Нужно было понять, что у церкви задача номер один – восстановление человеческих душ. Во все времена и на всяком месте. Нужно было заниматься людьми, как делало, скажем, наше Преображенское братство и Свято-Филаретовский православно-христианский институт. Это и сейчас самое главное, что надо делать в церкви. Это центр.
Это важнее того, что происходит в Киеве, или в Константинополе, или в Московской патриархии. Но вместо того чтобы помочь людям обрести опыт веры и войти в церковь, пользовались их неграмотностью и духовной разрушенностью, провоцировали на выступления против русского языка в богослужении, без чего понять богослужение, и Писание, и традицию церкви почти невозможно для современного человека. Вместо установления нормальных человеческих общинных и братских отношений в церкви предлагали такое устройство приходов, в котором нет и не может быть нормальной евангельской православной жизни. Навязали худший вульгарный деспотический клерикализм как единственно возможный, чуть ли не святыми отцами установленный способ руководства церковной жизнью.

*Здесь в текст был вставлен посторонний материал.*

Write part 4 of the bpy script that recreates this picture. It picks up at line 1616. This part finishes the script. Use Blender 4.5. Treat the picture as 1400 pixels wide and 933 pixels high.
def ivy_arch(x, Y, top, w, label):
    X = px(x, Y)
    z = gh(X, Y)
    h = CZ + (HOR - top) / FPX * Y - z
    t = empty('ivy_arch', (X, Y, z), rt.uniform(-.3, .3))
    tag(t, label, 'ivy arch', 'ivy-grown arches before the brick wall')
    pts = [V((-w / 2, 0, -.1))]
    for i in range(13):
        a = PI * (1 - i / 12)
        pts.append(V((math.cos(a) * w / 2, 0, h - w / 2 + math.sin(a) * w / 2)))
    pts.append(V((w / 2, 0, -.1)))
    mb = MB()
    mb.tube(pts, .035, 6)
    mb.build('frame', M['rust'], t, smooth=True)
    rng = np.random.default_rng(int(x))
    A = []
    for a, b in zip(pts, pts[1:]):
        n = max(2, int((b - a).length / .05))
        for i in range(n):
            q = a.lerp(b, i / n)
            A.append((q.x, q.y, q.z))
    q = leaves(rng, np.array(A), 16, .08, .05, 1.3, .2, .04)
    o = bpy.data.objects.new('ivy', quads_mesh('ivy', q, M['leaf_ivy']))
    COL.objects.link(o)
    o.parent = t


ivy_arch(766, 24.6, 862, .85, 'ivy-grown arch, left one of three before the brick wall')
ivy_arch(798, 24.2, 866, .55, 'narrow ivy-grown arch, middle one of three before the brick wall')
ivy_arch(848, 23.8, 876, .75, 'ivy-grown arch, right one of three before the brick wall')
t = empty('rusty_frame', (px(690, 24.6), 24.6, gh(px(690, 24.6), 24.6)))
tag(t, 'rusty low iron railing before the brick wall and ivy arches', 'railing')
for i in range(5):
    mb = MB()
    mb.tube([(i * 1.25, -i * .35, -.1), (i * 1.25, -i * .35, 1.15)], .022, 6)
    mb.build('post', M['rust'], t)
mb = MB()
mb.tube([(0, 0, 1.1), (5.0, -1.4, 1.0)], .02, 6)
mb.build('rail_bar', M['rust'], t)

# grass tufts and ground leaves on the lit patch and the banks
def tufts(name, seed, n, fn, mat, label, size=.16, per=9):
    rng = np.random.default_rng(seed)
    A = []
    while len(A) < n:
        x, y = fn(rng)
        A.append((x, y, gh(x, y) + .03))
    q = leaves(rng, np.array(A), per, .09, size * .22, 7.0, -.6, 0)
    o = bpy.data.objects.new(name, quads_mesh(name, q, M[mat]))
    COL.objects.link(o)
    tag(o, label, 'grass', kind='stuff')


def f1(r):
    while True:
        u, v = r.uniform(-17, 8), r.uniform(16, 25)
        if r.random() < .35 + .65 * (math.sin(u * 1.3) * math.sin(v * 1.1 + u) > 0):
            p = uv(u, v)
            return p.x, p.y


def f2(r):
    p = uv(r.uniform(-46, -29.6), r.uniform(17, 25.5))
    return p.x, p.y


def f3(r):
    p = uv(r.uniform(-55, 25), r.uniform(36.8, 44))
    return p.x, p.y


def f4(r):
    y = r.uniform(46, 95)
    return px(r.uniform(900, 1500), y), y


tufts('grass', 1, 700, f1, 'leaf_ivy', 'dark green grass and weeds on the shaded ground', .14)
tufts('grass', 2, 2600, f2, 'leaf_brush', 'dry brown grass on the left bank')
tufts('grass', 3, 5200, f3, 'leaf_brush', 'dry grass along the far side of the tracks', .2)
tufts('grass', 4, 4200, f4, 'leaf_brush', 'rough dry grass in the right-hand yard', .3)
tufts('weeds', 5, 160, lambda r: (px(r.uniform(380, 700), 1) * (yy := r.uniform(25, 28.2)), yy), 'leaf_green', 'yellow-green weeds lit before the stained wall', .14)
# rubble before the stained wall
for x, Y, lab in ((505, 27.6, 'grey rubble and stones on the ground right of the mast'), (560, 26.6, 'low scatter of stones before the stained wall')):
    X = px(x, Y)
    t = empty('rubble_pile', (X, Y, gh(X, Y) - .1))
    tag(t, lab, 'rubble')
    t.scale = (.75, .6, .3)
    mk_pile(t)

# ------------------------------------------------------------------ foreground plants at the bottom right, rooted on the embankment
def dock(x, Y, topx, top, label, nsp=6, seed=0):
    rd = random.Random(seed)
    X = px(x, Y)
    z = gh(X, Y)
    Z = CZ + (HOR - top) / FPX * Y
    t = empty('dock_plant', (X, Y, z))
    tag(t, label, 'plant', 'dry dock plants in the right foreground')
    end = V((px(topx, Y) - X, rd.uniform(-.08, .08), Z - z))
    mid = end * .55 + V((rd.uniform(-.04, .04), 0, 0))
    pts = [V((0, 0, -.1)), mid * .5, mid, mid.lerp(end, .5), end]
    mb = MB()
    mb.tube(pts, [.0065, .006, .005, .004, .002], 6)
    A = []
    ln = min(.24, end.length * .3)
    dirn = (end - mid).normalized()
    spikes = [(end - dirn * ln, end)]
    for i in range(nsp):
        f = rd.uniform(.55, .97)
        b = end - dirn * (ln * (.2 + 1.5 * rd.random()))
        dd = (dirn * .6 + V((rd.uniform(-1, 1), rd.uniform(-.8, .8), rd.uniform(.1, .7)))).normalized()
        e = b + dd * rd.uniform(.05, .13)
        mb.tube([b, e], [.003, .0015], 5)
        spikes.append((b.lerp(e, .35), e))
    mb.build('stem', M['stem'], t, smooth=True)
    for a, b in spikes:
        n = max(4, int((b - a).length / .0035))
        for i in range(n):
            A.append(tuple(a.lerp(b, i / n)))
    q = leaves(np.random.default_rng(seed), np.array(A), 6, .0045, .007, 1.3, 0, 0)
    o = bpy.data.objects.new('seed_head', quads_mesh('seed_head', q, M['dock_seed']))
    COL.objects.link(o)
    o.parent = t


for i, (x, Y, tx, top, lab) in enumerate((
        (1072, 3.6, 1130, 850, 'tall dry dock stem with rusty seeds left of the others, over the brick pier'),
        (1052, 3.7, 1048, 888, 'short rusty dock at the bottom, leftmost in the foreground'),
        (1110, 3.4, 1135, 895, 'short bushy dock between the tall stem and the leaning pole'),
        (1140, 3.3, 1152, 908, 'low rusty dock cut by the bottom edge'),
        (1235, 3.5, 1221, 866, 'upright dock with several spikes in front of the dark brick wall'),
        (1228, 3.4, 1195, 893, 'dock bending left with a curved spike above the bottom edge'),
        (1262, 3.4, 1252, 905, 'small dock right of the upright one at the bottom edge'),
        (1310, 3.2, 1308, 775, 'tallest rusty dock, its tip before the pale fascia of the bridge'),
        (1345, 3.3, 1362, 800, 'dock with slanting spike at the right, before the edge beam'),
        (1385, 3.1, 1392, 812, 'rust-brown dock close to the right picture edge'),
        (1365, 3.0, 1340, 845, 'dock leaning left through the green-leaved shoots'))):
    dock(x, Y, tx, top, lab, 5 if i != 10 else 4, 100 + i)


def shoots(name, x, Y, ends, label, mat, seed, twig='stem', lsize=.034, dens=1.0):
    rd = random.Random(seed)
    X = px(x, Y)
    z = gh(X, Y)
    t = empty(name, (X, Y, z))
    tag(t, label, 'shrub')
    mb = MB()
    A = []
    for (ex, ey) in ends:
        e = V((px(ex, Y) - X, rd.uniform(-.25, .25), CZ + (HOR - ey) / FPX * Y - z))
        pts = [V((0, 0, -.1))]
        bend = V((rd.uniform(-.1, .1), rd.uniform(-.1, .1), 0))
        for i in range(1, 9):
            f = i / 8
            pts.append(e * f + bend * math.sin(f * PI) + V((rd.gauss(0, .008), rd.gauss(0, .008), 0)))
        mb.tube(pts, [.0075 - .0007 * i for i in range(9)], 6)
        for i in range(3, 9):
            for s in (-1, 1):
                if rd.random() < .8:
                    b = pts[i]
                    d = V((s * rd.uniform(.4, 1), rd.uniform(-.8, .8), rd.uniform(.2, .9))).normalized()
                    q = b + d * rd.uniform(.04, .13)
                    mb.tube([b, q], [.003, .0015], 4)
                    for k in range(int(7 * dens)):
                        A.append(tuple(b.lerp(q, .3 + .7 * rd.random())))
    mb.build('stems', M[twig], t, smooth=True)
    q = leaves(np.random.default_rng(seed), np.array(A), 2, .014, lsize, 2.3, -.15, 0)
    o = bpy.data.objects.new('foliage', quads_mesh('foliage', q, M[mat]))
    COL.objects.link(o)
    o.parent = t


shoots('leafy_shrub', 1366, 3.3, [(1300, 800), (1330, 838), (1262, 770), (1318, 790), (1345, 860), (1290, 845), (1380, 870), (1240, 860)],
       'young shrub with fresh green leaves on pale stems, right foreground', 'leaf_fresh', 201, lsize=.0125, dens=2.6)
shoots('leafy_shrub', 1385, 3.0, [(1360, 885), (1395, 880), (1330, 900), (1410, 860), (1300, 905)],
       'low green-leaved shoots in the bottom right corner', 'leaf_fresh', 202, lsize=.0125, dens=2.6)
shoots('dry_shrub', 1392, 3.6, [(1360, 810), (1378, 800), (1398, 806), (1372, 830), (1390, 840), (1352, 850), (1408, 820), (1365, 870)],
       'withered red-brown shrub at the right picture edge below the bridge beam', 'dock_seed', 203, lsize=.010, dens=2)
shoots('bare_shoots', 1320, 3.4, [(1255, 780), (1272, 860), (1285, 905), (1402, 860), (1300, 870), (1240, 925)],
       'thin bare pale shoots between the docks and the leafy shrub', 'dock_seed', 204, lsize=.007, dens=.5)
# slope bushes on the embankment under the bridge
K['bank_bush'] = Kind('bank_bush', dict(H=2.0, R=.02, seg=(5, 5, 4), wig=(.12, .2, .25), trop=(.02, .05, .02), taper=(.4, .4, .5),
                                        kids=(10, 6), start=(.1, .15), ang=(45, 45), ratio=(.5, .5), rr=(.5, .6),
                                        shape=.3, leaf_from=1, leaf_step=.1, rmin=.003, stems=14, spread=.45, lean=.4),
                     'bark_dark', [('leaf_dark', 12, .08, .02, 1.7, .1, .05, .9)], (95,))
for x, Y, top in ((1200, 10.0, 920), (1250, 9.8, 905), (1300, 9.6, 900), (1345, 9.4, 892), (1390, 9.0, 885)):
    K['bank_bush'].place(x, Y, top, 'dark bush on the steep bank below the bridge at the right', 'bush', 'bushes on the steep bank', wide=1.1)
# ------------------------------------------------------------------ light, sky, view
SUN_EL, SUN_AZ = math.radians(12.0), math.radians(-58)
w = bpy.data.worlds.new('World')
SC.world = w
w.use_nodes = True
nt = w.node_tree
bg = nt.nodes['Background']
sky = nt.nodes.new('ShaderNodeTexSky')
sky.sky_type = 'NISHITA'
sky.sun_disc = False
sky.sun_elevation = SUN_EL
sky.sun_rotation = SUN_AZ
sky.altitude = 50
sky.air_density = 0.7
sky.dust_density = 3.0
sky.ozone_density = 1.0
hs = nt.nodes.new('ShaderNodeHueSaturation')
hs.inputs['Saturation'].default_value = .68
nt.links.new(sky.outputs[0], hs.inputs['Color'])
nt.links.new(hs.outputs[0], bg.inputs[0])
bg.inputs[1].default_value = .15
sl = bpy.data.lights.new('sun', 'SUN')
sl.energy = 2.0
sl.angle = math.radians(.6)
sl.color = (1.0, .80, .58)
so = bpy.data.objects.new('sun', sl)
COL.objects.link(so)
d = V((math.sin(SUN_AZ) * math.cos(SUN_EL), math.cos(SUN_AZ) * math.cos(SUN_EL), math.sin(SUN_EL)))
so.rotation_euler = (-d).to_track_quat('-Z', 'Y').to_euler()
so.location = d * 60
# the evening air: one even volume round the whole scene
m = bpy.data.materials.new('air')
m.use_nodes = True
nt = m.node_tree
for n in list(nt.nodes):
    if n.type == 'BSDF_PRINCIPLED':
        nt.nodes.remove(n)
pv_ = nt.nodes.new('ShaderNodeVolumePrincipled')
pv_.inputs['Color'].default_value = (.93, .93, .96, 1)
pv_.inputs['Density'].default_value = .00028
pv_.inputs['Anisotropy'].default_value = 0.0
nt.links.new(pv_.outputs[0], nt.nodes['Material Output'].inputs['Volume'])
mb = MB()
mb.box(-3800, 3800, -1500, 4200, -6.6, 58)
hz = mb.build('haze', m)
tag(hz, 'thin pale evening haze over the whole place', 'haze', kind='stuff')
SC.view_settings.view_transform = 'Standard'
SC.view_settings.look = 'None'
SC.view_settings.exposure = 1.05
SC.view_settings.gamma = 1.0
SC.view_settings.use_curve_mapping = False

В результате миряне оказались практически вне канонического поля, священники стали у нас как крепостные, а крепостники, опьянённые своей безотчётностью перед церковью и Богом, ведут себя как хотят, и никакой управы на них нет. Очень жалко, что нет никакой связи между патриархом и народом, иерархией и народом. Но она восстановится, если иерархи будут иметь какое-то смирение, будут понимать, что они служители. Как говорил митрополит Сурожский Антоний, цитируя отца Софрония (Сахарова), иерарх должен быть на вершине пирамиды, но пирамида должна быть перевёрнута вершиной вниз. На нём наибольшая ответственность, на нём наибольшая тяжесть, потому что он несёт самое серьёзное служение, но имеет меньше всех привилегий и меньше всех власти. Власть, особенно духовная власть, развращает людей. Пока есть история, всегда так будет. Поэтому власть должна быть только у Бога и от Бога, власть любви – и всё! Остальное может быть неким духовным авторитетом или чем-то подобным.
Вот это всё нужно и можно было устраивать ещё в 90-е. Сейчас, когда прошло почти тридцать лет, всё стало значительно сложнее. Сейчас на это сил, времени и средств уйдёт гораздо больше. Но хотя мы прекрасно знаем все язвы патриархии, всё-таки церковь – Русская православная церковь – это не только патриархия и не столько патриархия. В Русской церкви есть много замечательных и святых людей. Таким, например, был отец Виталий Боровой. Хотя он работал в патриархии, но это был очень светлый, даже святой человек.Конечно, таких, как он, сейчас найти трудно, но, надеюсь, можно. Если дать им дорогу, то они появятся. Итак, патриархия есть патриархия, а Русская православная церковь – это церковь, и не будем их путать. Возрождать надо церковь, а не устраивать новую патриархию. Это мы тоже должны понимать.
* Константиновская парадигма – понимание отношений церкви и государства как симфонии, когда одно дополняет другое. Константиновская парадигма сформировалась в константиновский период церковной истории середины IV – начала ХХ века, названный так по имени первого императора-христианина Константина Великого (ок. 272-337 г.), после которого христианство стало государственной религией Римской империи. При численном росте церкви, большей централизации и унификации ее устройства, константиновский период характеризовался размыванием представлений о членстве в ней, а также нехарактерным для христианства смещением акцентов в сторону обряда и культа.